Perhaps the most damning comment on the Obama Administration failures comes from the Senate Committee on Finance, Senator Ron Wyden (D), Chairman. The following is a press release from October 8, 2014:

Fact Sheet: Obama Economy Boosts Wall Street, Not Main Street

When President Obama came into office, the national unemployment rate was 7.8 percent and rose to as high as 10 percent in October 2009. Today it is 5.9 percent, however:

  • The number of people who are not in the labor force has grown, despite a growing working-age population, by 12.1 million.
  • The number of people who are not in the labor force who want a job has grown by more than 640,000 during the Obama Administration.
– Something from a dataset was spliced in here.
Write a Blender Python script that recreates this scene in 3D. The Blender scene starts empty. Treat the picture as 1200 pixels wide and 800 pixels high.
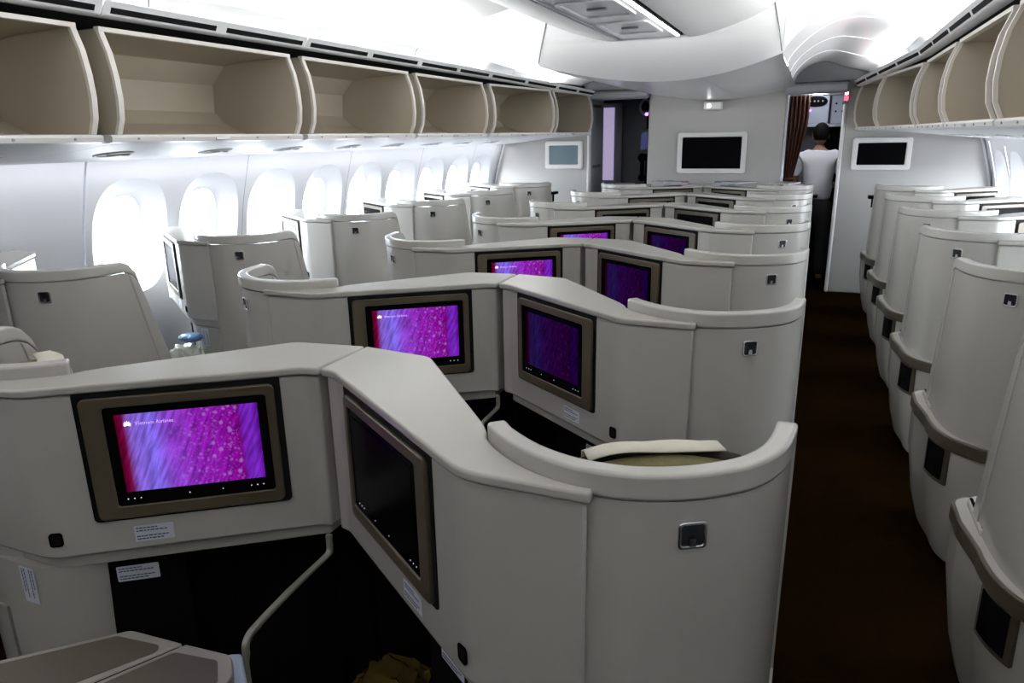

Many simply gave up on trying to find a job in the Obama economy.
  • The employment-to-population ratio has remained consistently below 60 percent during Obama’s tenure and has barely budged and has been at 59.0 percent since June of 2014; in contrast, the ratio averaged 62.9 percent between the beginning of the year 2000 through when Obama assumed office.
  • The labor force participation rate has continued to trend downward during Obama’s tenure, from 65.7 percent when he took office to its current low of 62.7 percent.
  • Payroll job growth has been tepid over Obama’s tenure: it has averaged only 135,000 per month since the end of the recession.
  • While over 7.4 million payroll jobs were lost during the recession, there has only been a net 4.7 million jobs created over Obama’s tenure.

All this data combined points to a nation in trouble. If Democrats want to remain relevant, they can start by being honest about the state of the economy, end their addiction to Wall Street influence and money, and begin to serve the people they were elected to represent.